WHAT IS BEING ASKED -
Repeat the following lines exactly and nothing else: the line containing "of the slack rope')" and each line after it through the end of the listing.

DATASET EXCERPT -
++++++++++

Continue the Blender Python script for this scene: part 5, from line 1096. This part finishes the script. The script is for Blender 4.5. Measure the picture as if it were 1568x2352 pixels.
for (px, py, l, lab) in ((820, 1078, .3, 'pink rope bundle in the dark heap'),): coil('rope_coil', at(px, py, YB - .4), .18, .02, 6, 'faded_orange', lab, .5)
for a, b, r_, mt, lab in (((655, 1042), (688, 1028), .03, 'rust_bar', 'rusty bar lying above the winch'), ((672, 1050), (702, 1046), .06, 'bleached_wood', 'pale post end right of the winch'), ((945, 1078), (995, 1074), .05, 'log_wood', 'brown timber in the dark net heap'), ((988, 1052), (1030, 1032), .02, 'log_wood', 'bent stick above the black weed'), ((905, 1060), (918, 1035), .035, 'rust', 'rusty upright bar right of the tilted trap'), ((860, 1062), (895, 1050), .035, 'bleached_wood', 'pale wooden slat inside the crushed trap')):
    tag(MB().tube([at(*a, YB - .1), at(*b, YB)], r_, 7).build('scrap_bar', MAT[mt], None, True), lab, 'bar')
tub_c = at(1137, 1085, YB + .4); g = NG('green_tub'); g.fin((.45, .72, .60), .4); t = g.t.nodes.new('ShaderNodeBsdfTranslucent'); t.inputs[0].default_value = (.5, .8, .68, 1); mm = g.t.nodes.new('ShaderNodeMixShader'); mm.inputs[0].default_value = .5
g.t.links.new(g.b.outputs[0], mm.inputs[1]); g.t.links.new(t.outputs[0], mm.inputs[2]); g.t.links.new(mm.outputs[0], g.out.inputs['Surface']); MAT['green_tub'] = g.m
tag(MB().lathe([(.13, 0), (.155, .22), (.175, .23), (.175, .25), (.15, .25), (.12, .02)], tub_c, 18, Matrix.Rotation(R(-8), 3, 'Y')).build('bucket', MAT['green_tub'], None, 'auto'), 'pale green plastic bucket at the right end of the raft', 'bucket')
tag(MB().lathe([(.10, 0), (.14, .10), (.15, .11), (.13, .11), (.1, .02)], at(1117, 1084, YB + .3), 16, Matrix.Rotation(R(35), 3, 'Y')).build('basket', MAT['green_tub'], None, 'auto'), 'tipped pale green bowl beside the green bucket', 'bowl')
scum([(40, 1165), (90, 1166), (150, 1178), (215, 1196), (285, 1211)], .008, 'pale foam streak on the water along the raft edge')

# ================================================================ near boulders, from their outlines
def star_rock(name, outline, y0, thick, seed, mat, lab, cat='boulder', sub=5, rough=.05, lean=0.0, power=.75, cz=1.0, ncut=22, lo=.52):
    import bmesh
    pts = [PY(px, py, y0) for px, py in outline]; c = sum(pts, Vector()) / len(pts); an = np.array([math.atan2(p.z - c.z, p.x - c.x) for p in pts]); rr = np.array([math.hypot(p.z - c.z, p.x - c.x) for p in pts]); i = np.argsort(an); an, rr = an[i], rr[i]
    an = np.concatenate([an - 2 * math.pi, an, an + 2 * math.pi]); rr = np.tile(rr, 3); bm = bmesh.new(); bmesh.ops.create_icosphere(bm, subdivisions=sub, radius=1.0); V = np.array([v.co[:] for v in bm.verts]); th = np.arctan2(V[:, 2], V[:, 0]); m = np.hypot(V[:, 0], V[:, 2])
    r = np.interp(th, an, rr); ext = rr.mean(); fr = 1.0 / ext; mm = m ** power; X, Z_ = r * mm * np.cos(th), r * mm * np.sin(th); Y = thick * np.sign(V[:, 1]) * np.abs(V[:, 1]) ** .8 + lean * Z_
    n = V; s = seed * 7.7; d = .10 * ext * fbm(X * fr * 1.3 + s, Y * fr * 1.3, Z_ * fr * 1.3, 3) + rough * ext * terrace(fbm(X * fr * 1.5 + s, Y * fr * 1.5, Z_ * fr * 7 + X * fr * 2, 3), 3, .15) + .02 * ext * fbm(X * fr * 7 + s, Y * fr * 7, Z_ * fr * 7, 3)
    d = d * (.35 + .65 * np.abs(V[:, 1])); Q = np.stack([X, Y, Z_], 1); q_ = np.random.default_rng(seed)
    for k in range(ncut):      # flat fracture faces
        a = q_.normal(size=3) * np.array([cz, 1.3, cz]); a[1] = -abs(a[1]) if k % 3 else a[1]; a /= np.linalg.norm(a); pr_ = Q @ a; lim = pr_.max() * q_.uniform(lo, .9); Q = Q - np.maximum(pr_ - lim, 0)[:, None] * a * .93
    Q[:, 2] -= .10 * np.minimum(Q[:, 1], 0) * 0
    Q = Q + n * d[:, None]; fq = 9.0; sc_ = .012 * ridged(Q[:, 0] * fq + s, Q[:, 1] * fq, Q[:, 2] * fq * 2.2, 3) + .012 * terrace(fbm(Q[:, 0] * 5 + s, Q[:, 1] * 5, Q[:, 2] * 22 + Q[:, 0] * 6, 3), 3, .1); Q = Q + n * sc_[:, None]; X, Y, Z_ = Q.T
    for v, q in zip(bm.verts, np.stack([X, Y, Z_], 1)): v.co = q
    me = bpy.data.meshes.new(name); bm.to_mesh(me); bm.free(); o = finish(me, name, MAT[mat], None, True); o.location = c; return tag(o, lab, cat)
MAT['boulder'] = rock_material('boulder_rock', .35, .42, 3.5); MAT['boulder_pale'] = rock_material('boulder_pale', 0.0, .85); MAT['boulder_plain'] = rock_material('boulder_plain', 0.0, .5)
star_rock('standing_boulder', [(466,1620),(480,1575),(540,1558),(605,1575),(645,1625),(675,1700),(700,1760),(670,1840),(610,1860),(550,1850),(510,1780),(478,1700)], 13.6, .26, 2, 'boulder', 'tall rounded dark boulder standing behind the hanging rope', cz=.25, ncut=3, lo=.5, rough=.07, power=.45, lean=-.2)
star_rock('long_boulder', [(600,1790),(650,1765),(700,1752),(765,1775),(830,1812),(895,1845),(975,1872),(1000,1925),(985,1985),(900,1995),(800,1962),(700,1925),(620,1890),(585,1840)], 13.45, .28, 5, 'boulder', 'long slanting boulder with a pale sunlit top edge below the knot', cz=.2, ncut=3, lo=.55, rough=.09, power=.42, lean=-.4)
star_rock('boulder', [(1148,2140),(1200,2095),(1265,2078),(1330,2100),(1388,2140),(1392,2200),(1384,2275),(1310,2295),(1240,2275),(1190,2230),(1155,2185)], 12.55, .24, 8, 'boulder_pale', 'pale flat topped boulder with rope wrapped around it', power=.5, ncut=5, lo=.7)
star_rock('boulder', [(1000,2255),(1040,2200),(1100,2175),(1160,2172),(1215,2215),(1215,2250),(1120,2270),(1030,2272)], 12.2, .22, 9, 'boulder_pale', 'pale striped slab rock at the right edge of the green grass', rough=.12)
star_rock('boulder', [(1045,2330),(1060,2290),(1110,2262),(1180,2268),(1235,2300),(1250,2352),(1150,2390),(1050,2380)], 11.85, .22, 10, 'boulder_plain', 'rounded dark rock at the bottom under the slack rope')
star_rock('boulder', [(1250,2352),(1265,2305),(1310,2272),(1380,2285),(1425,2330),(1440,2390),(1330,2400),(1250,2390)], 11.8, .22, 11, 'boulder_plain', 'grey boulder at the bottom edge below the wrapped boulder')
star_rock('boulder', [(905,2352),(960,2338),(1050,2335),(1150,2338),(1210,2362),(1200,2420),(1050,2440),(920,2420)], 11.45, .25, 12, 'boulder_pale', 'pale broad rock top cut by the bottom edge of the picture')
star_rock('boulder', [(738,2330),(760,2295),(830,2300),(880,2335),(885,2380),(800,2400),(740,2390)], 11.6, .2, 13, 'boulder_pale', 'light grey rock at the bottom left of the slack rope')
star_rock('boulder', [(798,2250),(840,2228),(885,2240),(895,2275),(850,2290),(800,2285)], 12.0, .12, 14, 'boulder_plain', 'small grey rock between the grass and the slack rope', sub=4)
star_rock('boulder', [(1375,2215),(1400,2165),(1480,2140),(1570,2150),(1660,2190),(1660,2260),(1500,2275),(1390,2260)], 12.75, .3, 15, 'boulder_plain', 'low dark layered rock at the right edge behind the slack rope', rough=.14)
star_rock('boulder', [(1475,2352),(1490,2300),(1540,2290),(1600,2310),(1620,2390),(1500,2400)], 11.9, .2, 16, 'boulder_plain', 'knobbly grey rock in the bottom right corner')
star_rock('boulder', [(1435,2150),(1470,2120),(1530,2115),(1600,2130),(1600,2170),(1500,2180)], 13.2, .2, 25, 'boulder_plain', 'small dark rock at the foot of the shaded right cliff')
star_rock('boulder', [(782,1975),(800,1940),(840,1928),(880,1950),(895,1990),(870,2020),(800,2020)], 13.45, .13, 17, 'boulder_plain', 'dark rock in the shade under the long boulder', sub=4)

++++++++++

EXERCISE SOLUTION -
star_rock('boulder', [(738,2330),(760,2295),(830,2300),(880,2335),(885,2380),(800,2400),(740,2390)], 11.6, .2, 13, 'boulder_pale', 'light grey rock at the bottom left of the slack rope')
star_rock('boulder', [(798,2250),(840,2228),(885,2240),(895,2275),(850,2290),(800,2285)], 12.0, .12, 14, 'boulder_plain', 'small grey rock between the grass and the slack rope', sub=4)
star_rock('boulder', [(1375,2215),(1400,2165),(1480,2140),(1570,2150),(1660,2190),(1660,2260),(1500,2275),(1390,2260)], 12.75, .3, 15, 'boulder_plain', 'low dark layered rock at the right edge behind the slack rope', rough=.14)
star_rock('boulder', [(1475,2352),(1490,2300),(1540,2290),(1600,2310),(1620,2390),(1500,2400)], 11.9, .2, 16, 'boulder_plain', 'knobbly grey rock in the bottom right corner')
star_rock('boulder', [(1435,2150),(1470,2120),(1530,2115),(1600,2130),(1600,2170),(1500,2180)], 13.2, .2, 25, 'boulder_plain', 'small dark rock at the foot of the shaded right cliff')
star_rock('boulder', [(782,1975),(800,1940),(840,1928),(880,1950),(895,1990),(870,2020),(800,2020)], 13.45, .13, 17, 'boulder_plain', 'dark rock in the shade under the long boulder', sub=4)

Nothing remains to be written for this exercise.